遺言・遺留分・遺贈・成年後見制度について見ていきます。
この分野は、本試験で出題される可能性が高いので、じっくりとこのテキストをマスターしてください。
遺言
例えば、Aは、自分が死亡した後、内縁の妻であるBに少しの財産を与えたいと思った場合、遺言をしておく必要があります。なぜなら、遺言がない場合、相続人ではないBは、Aの財産をもらうことができません。遺言は、遺言者が死亡した時から効力が生じることになります。
ただし、遺言に停止条件が付されていて、その条件が遺言者の死亡後に成就したときは、遺言は、条件が成就した時から効力が生じます。
民法の規定では、封印のある遺言書は、家庭裁判所において相続人またはその代理人の立会いをもってしなければ、これを開封することができません。
遺言の能力
15歳になった者は、遺言をすることができ、未成年者であっても遺言をすることができます。
被保佐人、被補助人については、保佐人や補助人の同意を得ることなく遺言をすることができます。
ただし、成年被後見人については、事理を弁識する能力が一時的に回復し、かつ、医師2人以上の立会いのもとでしか遺言をすることができません。
遺言の方式
遺言は、法律で定められている方式に従ってする必要があり、方式に従わない場合には、遺言の効力が生じません。

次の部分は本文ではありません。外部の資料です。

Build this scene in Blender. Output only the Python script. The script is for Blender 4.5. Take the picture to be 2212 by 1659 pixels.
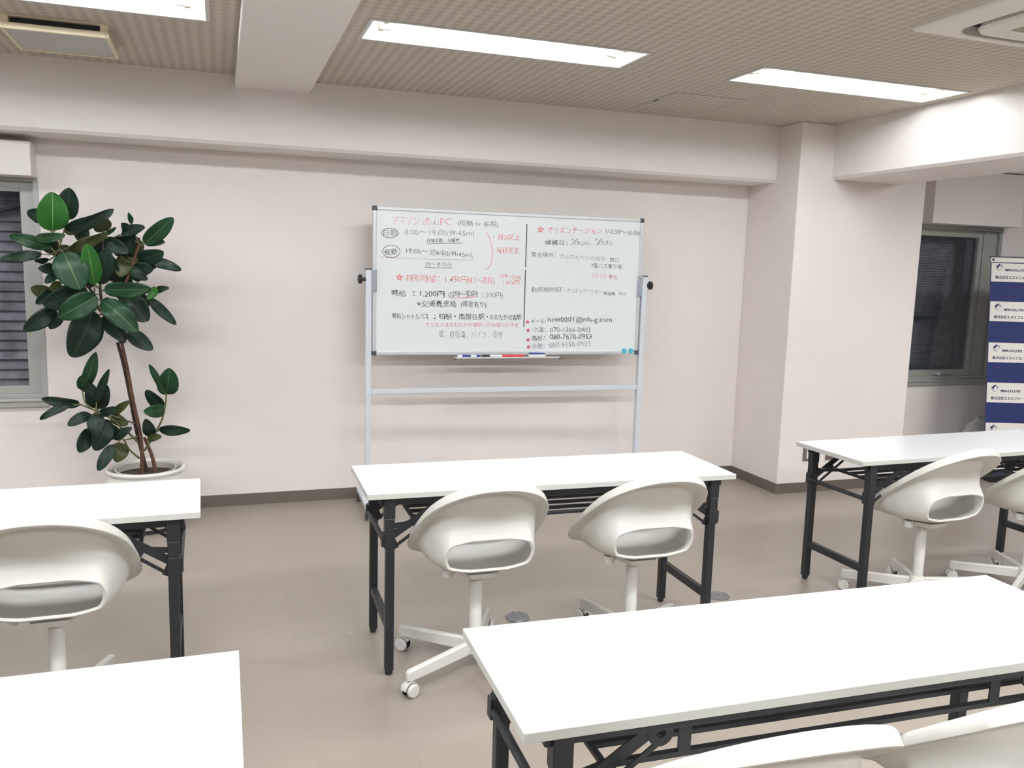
import bpy, bmesh, math, random
from mathutils import Vector, Matrix
PI = math.pi
sc = bpy.context.scene
COL = sc.collection
for o in list(bpy.data.objects): bpy.data.objects.remove(o)

# ------------------------------------------------------------------ camera
D = 5.357          # back wall
ZC = 2.506         # ceiling
CAM_H, YAW, PITCH, ROLL, FPX = 1.5132, .3344, -.1379, .0283, 1827.83
cd = bpy.data.cameras.new('camera'); cam = bpy.data.objects.new('camera', cd); COL.objects.link(cam)
cd.sensor_fit = 'HORIZONTAL'; cd.sensor_width = 36; cd.lens = FPX/2212*36; cd.clip_start = .02
_r = Vector((math.cos(YAW), -math.sin(YAW), 0))
_f = Vector((math.sin(YAW)*math.cos(PITCH), math.cos(YAW)*math.cos(PITCH), math.sin(PITCH)))
_u = _r.cross(_f)
_r2 = _r*math.cos(ROLL)+_u*math.sin(ROLL); _u2 = -_r*math.sin(ROLL)+_u*math.cos(ROLL)
cam.matrix_world = Matrix(((_r2.x, _u2.x, -_f.x, 0), (_r2.y, _u2.y, -_f.y, 0), (_r2.z, _u2.z, -_f.z, CAM_H), (0, 0, 0, 1)))
sc.camera = cam
# ------------------------------------------------------------------ world, exposure
vs = sc.view_settings
vs.view_transform = 'Standard'; vs.look = 'None'; vs.gamma = 1; vs.use_curve_mapping = False
vs.exposure = 0.0
wd = bpy.data.worlds.new('world'); sc.world = wd; wd.use_nodes = True
wd.node_tree.nodes['Background'].inputs[0].default_value = (.80, .82, .87, 1)
wd.node_tree.nodes['Background'].inputs[1].default_value = 1.1
TUBE = 57.0        # radiance of the fluorescent tubes
LAMP_COL = (.975, 1, 1.03)
# ceiling lamps of the same kind further back in the room, out of view, plus one added to brighten the right corner
for lx, ly in ((-3.2, 3.8), (5.2, 3.2), (-3.2, 1.3), (-1.3, 1.3), (.62, 1.3), (2.52, 1.3), (4.9, 1.3), (-1.3, -1.2), (.62, -1.2), (2.52, -1.2), (4.9, -1.2)):
    ld = bpy.data.lights.new('ceiling_lamp', 'AREA'); ld.shape = 'RECTANGLE'; ld.size = 1.25; ld.size_y = .28
    ld.energy = PI*TUBE*.26*(.8 if lx > 5 else 1); ld.color = LAMP_COL
    lo = bpy.data.objects.new('ceiling_lamp', ld); COL.objects.link(lo); lo.location = (lx+.634, ly, ZC-.012)

# ------------------------------------------------------------------ materials
def srgb(r, g, b):
    f = lambda c: (c/255/12.92) if c/255 <= .04045 else ((c/255+.055)/1.055)**2.4
    return (f(r), f(g), f(b), 1)
def mat(name, col, rough=.5, metal=0, noise=0, nscale=8, bump=0, bscale=60, spec=.5, sss=0):
    m = bpy.data.materials.new(name); m.use_nodes = True; nt = m.node_tree; b = nt.nodes['Principled BSDF']
    b.inputs['Base Color'].default_value = col; b.inputs['Roughness'].default_value = rough; b.inputs['Metallic'].default_value = metal
    b.inputs['Specular IOR Level'].default_value = spec
    tc = nt.nodes.new('ShaderNodeTexCoord')
    if noise:
        n = nt.nodes.new('ShaderNodeTexNoise'); n.inputs['Scale'].default_value = nscale; n.inputs['Detail'].default_value = 6
        nt.links.new(tc.outputs['Object'], n.inputs['Vector'])
        mx = nt.nodes.new('ShaderNodeMix'); mx.data_type = 'RGBA'; mx.inputs[0].default_value = 1
        cr = nt.nodes.new('ShaderNodeValToRGB'); e = cr.color_ramp.elements
        k0, k1 = 1-noise, 1+noise
        e[0].position = .3; e[1].position = .7
        e[0].color = tuple(c*k0 for c in col[:3])+(1,); e[1].color = tuple(min(1, c*k1) for c in col[:3])+(1,)
        nt.links.new(n.outputs['Fac'], cr.inputs[0]); nt.links.new(cr.outputs[0], b.inputs['Base Color'])
        nt.nodes.remove(mx)
    if bump:
        n2 = nt.nodes.new('ShaderNodeTexNoise'); n2.inputs['Scale'].default_value = bscale; n2.inputs['Detail'].default_value = 3
        bp = nt.nodes.new('ShaderNodeBump'); bp.inputs['Strength'].default_value = bump; bp.inputs['Distance'].default_value = .002
        nt.links.new(tc.outputs['Object'], n2.inputs['Vector']); nt.links.new(n2.outputs['Fac'], bp.inputs['Height']); nt.links.new(bp.outputs[0], b.inputs['Normal'])
    return m
M = {}
M['wall'] = mat('wall_paper', srgb(233, 226, 221), .75, noise=.012, nscale=3, bump=.15, bscale=220)
M['paint'] = mat('white_painted_concrete', srgb(233, 227, 223), .6, noise=.01, nscale=2, bump=.08, bscale=120)
M['wall_far'] = mat('unseen_wall_greyed', srgb(130, 126, 122), .75, noise=.012, nscale=3)  # unseen walls; the grey is put in to cut bounced light
M['table'] = mat('white_laminate', srgb(228, 229, 230), .22, noise=.006, nscale=4)
M['table_edge_shade'] = mat('edge_band_shaded', srgb(194, 194, 188), .35)  # white edge, greyed to put the weaker light on the sides into its colour
M['black'] = mat('black_powder_coat', srgb(34, 37, 41), .42, bump=.1, bscale=400, noise=.08, nscale=20)
M['plastic'] = mat('ivory_plastic', srgb(210, 208, 201), .42, bump=.05, bscale=500, noise=.01)
M['castw'] = mat('caster_plastic', srgb(214, 212, 207), .4, noise=.01)
M['dark'] = mat('dark_rubber', srgb(40, 40, 42), .6, noise=.05)
M['base'] = mat('grey_brown_vinyl', srgb(104, 95, 86), .55, noise=.03, nscale=6)
M['alu'] = mat('aluminium_sash', srgb(176, 178, 172), .38, .25, noise=.03, nscale=10)
M['steel'] = mat('brushed_steel', srgb(214, 217, 219), .32, .35, noise=.03, nscale=30)
M['post'] = mat('pale_grey_painted_steel', srgb(216, 223, 230), .3, .1, noise=.01)
M['board'] = mat('white_board_enamel', srgb(228, 234, 234), .22, noise=.006, nscale=2)
M['lampw'] = mat('lamp_reflector_white', srgb(240, 243, 242), .35, noise=.005)
M['lampf'] = mat('lamp_trim', srgb(205, 205, 200), .45, noise=.01)
M['cream'] = mat('cream_plastic', srgb(232, 220, 190), .45, noise=.015)
M['ventpanel'] = mat('vent_panel_grey', srgb(190, 188, 182), .6, noise=.02)
M['acw'] = mat('ac_plastic', srgb(226, 222, 214), .45, noise=.01)
M['acdark'] = mat('ac_slot_dark', srgb(38, 44, 52), .5, noise=.05)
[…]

遺言は、1人が1つの証書によりする必要があり、夫婦であっても、その2人が1つの証書で遺言をしても、遺言の効力は生じません。
遺言の方式として、普通方式と特別方式があり、普通方式には、自筆証書遺言、公正証書遺言、秘密証書遺言があります。
- 自筆証書遺言
自筆証書遺言は、遺言をしようとする者が、遺言の全文、日付及び氏名を自書し、これに印を押す必要があります。
証人は不要で、家庭裁判所の検認が必要です。
検認手続とは、家庭裁判所が、相続人の立会いのもと遺言書を開封し、内容等を確認させることです。
自筆証書による遺言書を発見し、家庭裁判所の検認を受ける前に開封した場合、その遺言書は無効となりません。

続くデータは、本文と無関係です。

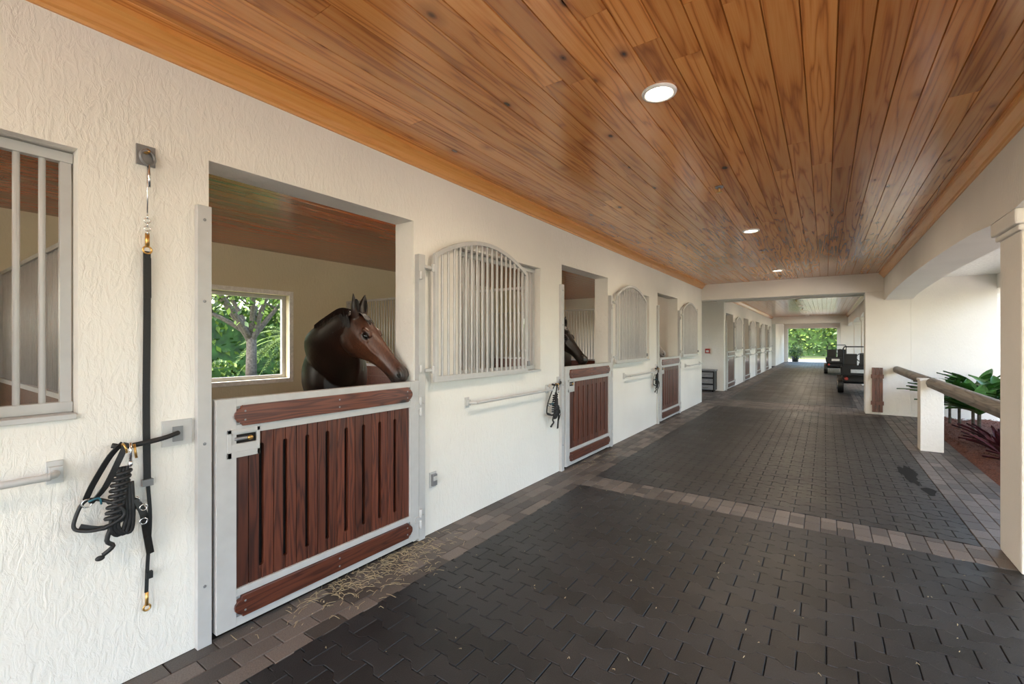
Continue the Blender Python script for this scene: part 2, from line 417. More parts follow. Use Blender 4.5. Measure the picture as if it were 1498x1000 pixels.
# ------------------------------------------------------------------ stall door
def build_door():
    b=MB(); st=M['steel']; wd=M['doorwood']; wh=M['doorwoodh']
    b.box(0,.035,-.07,-.008,0,2.17,st); b.box(-.2,-.0,-.03,-.009,0,2.17,st)
    b.box(0,.045,1.375,1.44,0.01,2.16,st)
    b.box(0,.05,.007,.10,.035,1.21,st); b.box(0,.05,1.285,1.37,.035,1.21,st)
    for z0,z1 in ((1.168,1.21),(1.022,1.072),(.188,.225),(.035,.082)): b.box(0.001,.049,.10,1.285,z0,z1,st)
    b.box(-.01,.004,.09,1.29,.05,1.2,M['dark'])  # dark sheet behind the slats paints shade into the slots
    b.box(0.002,.036,.10,1.285,1.07,1.17,st); b.box(0.002,.036,.10,1.285,.08,.19,st)
    for zb,zt in ((1.066,1.172),(.078,.186)):
        y0,y1=.088,1.298
        e=[(.038,0),(.034,-.016),(.018,-.02),(.012,-.028),(.003,-.038),(0,-(zt-zb)/2)]
        Lp=[(y0+p,zt+q) for p,q in e]+[(y0+p,zb-q) for p,q in e[::-1][1:]]
        Rp=[(y1-p,zb-q) for p,q in e]+[(y1-p,zt+q) for p,q in e[::-1][1:]]
        b.prism(Lp+Rp,0,.03,.062,wh)
        for y in (y0+.05,y1-.05,(y0+y1)/2): 
            for z in (zb+.03,zt-.03): b.tube([(.061,y,z),(.064,y,z)],.006,M['steeld'],6)
    n=9; w=(1.285-.10)/n
    for i in range(n):
        ya=.10+i*w; yb=ya+w; ym=(ya+yb)/2; hw=.011
        def half(y_slot,y_o,sg,slot):
            g=.0016
            pts=[(y_o-sg*g,.225),(y_o-sg*g,1.022),(y_slot+sg*g,1.022)]
            if slot:
                pts+=[(y_slot+sg*g,.955)]
                for k in range(0,5):
                    t=math.pi/2*k/4; pts.append((y_slot+sg*(g+hw*math.sin(t)),.944+.011*math.cos(t)))
                for k in range(0,5):
                    t=math.pi/2*(1-k/4); pts.append((y_slot+sg*(g+hw*math.sin(t)),.305-.011*math.cos(t)))
            pts.append((y_slot+sg*g,.225))
            q=[]
            for p in pts:
                if not q or (abs(q[-1][0]-p[0])+abs(q[-1][1]-p[1]))>1e-5: q.append(p)
            b.prism(q,0,.010,.036,wd)
        half(ya,ym,1,i>0); half(yb,ym,-1,i<n-1)
    b.box(.03,.056,.055,.215,.905,.935,st); b.box(.03,.056,.055,.215,1.03,1.05,st); b.box(.03,.056,.055,.075,.905,1.05,st); b.box(.03,.056,.20,.215,.905,1.05,st)
    b.box(.03,.054,.07,.205,.93,.975,st); b.box(.03,.042,.07,.205,.975,1.035,M['dark'])  # dark box paints shade into the latch cutout
    b.tube([(.05,.09,1.0),(.05,.16,1.0)],.009,M['steeld'],10); b.ell((.056,.165,1.0),(.012,.015,.012),M['brass'])
    for z in (.14,.22,.98,1.06,1.3,2.0):
        b.tube([(.055,1.383,z-.03),(.055,1.383,z+.03)],.014,st,8)
    for z in (.18,1.02): b.box(.045,.056,1.33,1.42,z-.02,z+.02,st)
    for z in (.3,1.0,1.7,2.1): b.tube([(.035,-.04,z),(.039,-.04,z)],.008,M['steeld'],6)
    return b.obj('stall_door',(XL,1.0,0),bevel=.0025)
d0=build_door()
for s in S1+S2:
    if s!=1.0: dup(d0,'stall_door',(XL,s,0))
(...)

※2020年7月施行となりますが、自筆証書遺言を法務局で保管することができます。 - 公正証書遺言
公正証書遺言は、遺言をしようとする者が、証人2人以上の立会いのもと、公証人に遺言内容を口頭で述べ、公証人が作成していくものです。
なお、家庭裁判所の検認は不要です。
未成年者、推定相続人及び受遺者並びにこれらの配偶者及び直系血族などは、証人になることができません。 - 秘密証書遺言
秘密証書遺言は、封印した遺言書を公証人、証人2人以上の前で提出し、遺言の内容を秘密にしておくものです。なお、家庭裁判所の検認が必要です。
未成年者、推定相続人及び受遺者並びにこれらの配偶者及び直系血族などは、証人になることができません。